• Exercise instructions: Begin at the first line of the data and copy each line through the one containing "struct(km.build('stone_kerb', M_ring))", that line included, with no pictures.

-- Start --

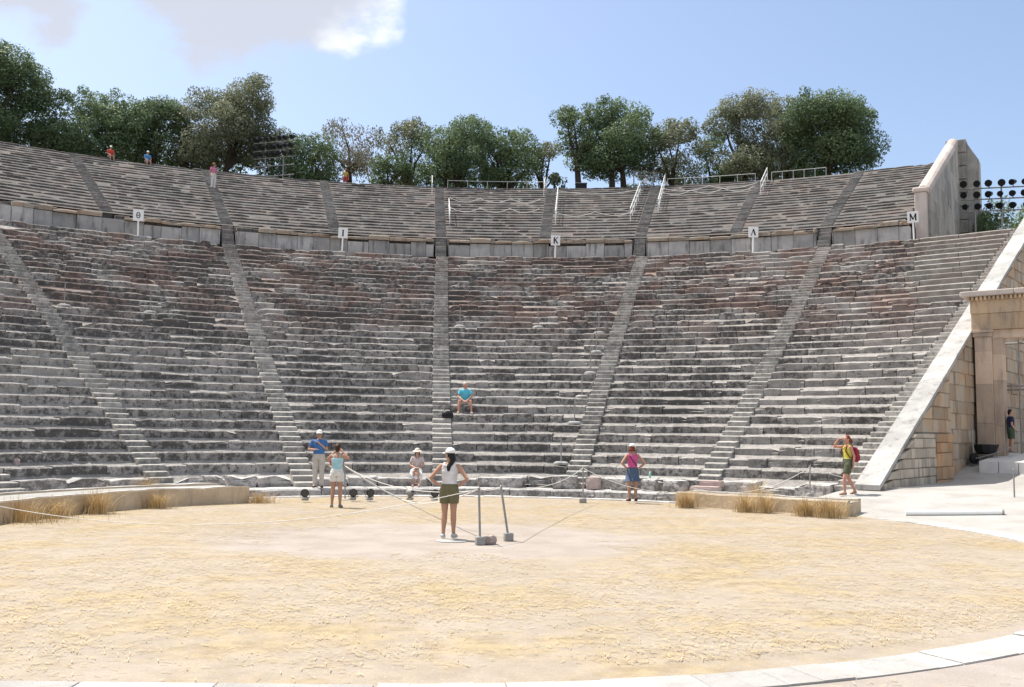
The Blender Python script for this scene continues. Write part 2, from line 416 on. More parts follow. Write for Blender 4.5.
g = NG('straw'); M_straw = g.done(g.mix(g.attr('tint'), (.34, .24, .11), (.60, .49, .29)))
st = straw(); st.data.materials.append(M_straw); tag(st, 'loose golden straw scattered over the round orchestra floor', 'straw', kind='stuff')

# pale stone ring round the orchestra; on the near left it runs on as a straight kerb
def ring_slab(P0, P1, n0, n1, w, mb, z0, z1):
    a, b = Vector(P0), Vector(P1)
    q = [a, b, b+Vector(n1)*w, a+Vector(n0)*w]
    zt = [z1+random.uniform(-.008, .008)]*4
    mb.add([(p.x, p.y, z0) for p in q]+[(p.x, p.y, t) for p, t in zip(q, zt)],
           [(4, 5, 6, 7), (0, 4, 7, 3)[::-1], (0, 1, 5, 4)[::-1] if False else (0, 4, 5, 1), (1, 5, 6, 2), (2, 6, 7, 3), (3, 7, 4, 0)], random.random())
rm = MB(); RR = 11.37
a = -R_(128)
while a < R_(178):
    da = random.uniform(.09, .15); b = min(a+da, R_(178.3)); mid = 4
    for j in range(mid):
        t0, t1 = a+(b-a)*j/mid+(.0006 if j == 0 else 0), a+(b-a)*(j+1)/mid-(.0006 if j == mid-1 else 0)
        q0, q1 = RR+.42*smooth((t0-R_(122))/R_(56)), RR+.42*smooth((t1-R_(122))/R_(56))
        ring_slab((OX+q0*math.sin(t0), OY+q0*math.cos(t0)), (OX+q1*math.sin(t1), OY+q1*math.cos(t1)), (math.sin(t0), math.cos(t0)), (math.sin(t1), math.cos(t1)), .50, rm, -.2, .018)
    a = b
ring = struct(rm.build('stone_ring', M_ring))
km = MB(); x = -1.05; yk = OY-RR-.42
while x > -12:
    L = random.uniform(1.0, 1.6)
    km.box((x-L/2, yk-.25, -.108+random.uniform(-.004, .004)), L-.012, .5, .245, tint=random.random(), bev=.012)
    x -= L
struct(km.build('stone_kerb', M_ring))

# ------------------------------------------------------------------ the theatre
theatre = thing('ancient_theatre', 'huge ancient stone theatre with curved rows of weathered seats round the sandy floor', 'theatre', (EX, EY, 0))
TO = Vector((EX, EY, 0))
def prof(rf, rb, zt, zb, und=.02):
    return [(rf+und+.02, zb), (rf+und, zt-.17), (rf+.006, zt-.125), (rf, zt-.05), (rf+.06, zt), (rb, zt-.015)]
def block(mb, a0, a1, rf, rb, zt, zb, rough=.02, tint=.5, chip=0.0, seed=0.0, und=.022):
    arc = (a1-a0)*rf; n = max(2, int(arc/.38)); P = prof(rf, rb, zt, zb, und); m_ = len(P); vs = []
    gap = random.uniform(.006, .018)/rf; nose = random.uniform(.03, .065)
    P[3] = (rf, zt-nose*.85); P[4] = (rf+nose, zt)
    ch = []
    if chip > 0:
        for _ in range(random.choice((0, 1, 1, 2))): ch.append((random.choice((0, 1, 0, 1, random.random())), random.uniform(.08, .4), random.uniform(.02, .10)*chip))
    for i in range(n+1):
        t = i/n; aa = a0+gap+(a1-a0-2*gap)*t; e = 1 if i in (0, n) else 0
        for j, (r, z) in enumerate(P):
            q = Vector((aa*rf*1.6, z*2.2, r*1.6+seed))
            d = rough*(mn.noise(q)+.6*mn.noise(q*3.1)); dz = rough*.7*mn.noise(q*1.3+Vector((9, 4, 2)))
            if e and j in (2, 3, 4): d += .015; 
            if e and j in (3, 4): dz -= .012
            for (c0, cw, cdp) in ch:
                k = max(0, 1-abs(t-c0)/cw)
                if j in (2, 3): d += cdp*k*.8
                if j in (3, 4): dz -= cdp*k*.8
            if j == m_-1: d = 0
            if j == 0: dz = 0
            vs.append(pol(r+d, aa, z+dz)-TO)
    fs = [(i*m_+j, (i+1)*m_+j, (i+1)*m_+j+1, i*m_+j+1) for i in range(n) for j in range(m_-1)]
    fs += [tuple(range(m_)), tuple(reversed(range(n*m_, (n+1)*m_)))]
    mb.add(vs, fs, tint)
def row(mb, a0, a1, k, rr, zz, dd, hh, rough, chip, lng=(0.5, 1.7), reg=False, sh=1.0):
    rf = rr+dd*k; zt = zz+hh*k; a = a0
    off = random.uniform(-.012, .012)
    while a < a1-1e-4:
        L = random.uniform(*lng)/rf; b = a+L
        if a1-b < .45/rf: b = a1
        s = 1.0 if random.random() > .16 else 2.4
        if reg: block(mb, a, b, rf, rf+dd+.12, zt, zt-hh-.12, .004, random.uniform(.4, .6), 0, k*3.7)
        else:
            block(mb, a, b, rf+off*sh+random.gauss(0, .014+.0004*k)*s*sh, rf+dd+.12, zt+random.gauss(0, .012+.0005*k)*s*sh-(.07 if random.random() < .03 else 0), zt-hh-.12, rough, random.random(), chip*s if random.random() < .55 else 0, k*3.7)
        a = b
def base_ramp(mb, a0, a1, rr, zz, slope, r1, drop=.30):
    n = 10
    vs = []
    for i in range(n+1):
        aa = a0+(a1-a0)*i/n
        for r in (rr, r1): vs.append(pol(r, aa, zz+slope*(r-rr)-drop)-TO)
    mb.add(vs, [(2*i, 2*i+2, 2*i+3, 2*i+1) for i in range(n)], .3)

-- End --

• Reply:
The Blender Python script for this scene continues. Write part 2, from line 416 on. More parts follow. Write for Blender 4.5.
g = NG('straw'); M_straw = g.done(g.mix(g.attr('tint'), (.34, .24, .11), (.60, .49, .29)))
st = straw(); st.data.materials.append(M_straw); tag(st, 'loose golden straw scattered over the round orchestra floor', 'straw', kind='stuff')

# pale stone ring round the orchestra; on the near left it runs on as a straight kerb
def ring_slab(P0, P1, n0, n1, w, mb, z0, z1):
    a, b = Vector(P0), Vector(P1)
    q = [a, b, b+Vector(n1)*w, a+Vector(n0)*w]
    zt = [z1+random.uniform(-.008, .008)]*4
    mb.add([(p.x, p.y, z0) for p in q]+[(p.x, p.y, t) for p, t in zip(q, zt)],
           [(4, 5, 6, 7), (0, 4, 7, 3)[::-1], (0, 1, 5, 4)[::-1] if False else (0, 4, 5, 1), (1, 5, 6, 2), (2, 6, 7, 3), (3, 7, 4, 0)], random.random())
rm = MB(); RR = 11.37
a = -R_(128)
while a < R_(178):
    da = random.uniform(.09, .15); b = min(a+da, R_(178.3)); mid = 4
    for j in range(mid):
        t0, t1 = a+(b-a)*j/mid+(.0006 if j == 0 else 0), a+(b-a)*(j+1)/mid-(.0006 if j == mid-1 else 0)
        q0, q1 = RR+.42*smooth((t0-R_(122))/R_(56)), RR+.42*smooth((t1-R_(122))/R_(56))
        ring_slab((OX+q0*math.sin(t0), OY+q0*math.cos(t0)), (OX+q1*math.sin(t1), OY+q1*math.cos(t1)), (math.sin(t0), math.cos(t0)), (math.sin(t1), math.cos(t1)), .50, rm, -.2, .018)
    a = b
ring = struct(rm.build('stone_ring', M_ring))
km = MB(); x = -1.05; yk = OY-RR-.42
while x > -12:
    L = random.uniform(1.0, 1.6)
    km.box((x-L/2, yk-.25, -.108+random.uniform(-.004, .004)), L-.012, .5, .245, tint=random.random(), bev=.012)
    x -= L
struct(km.build('stone_kerb', M_ring))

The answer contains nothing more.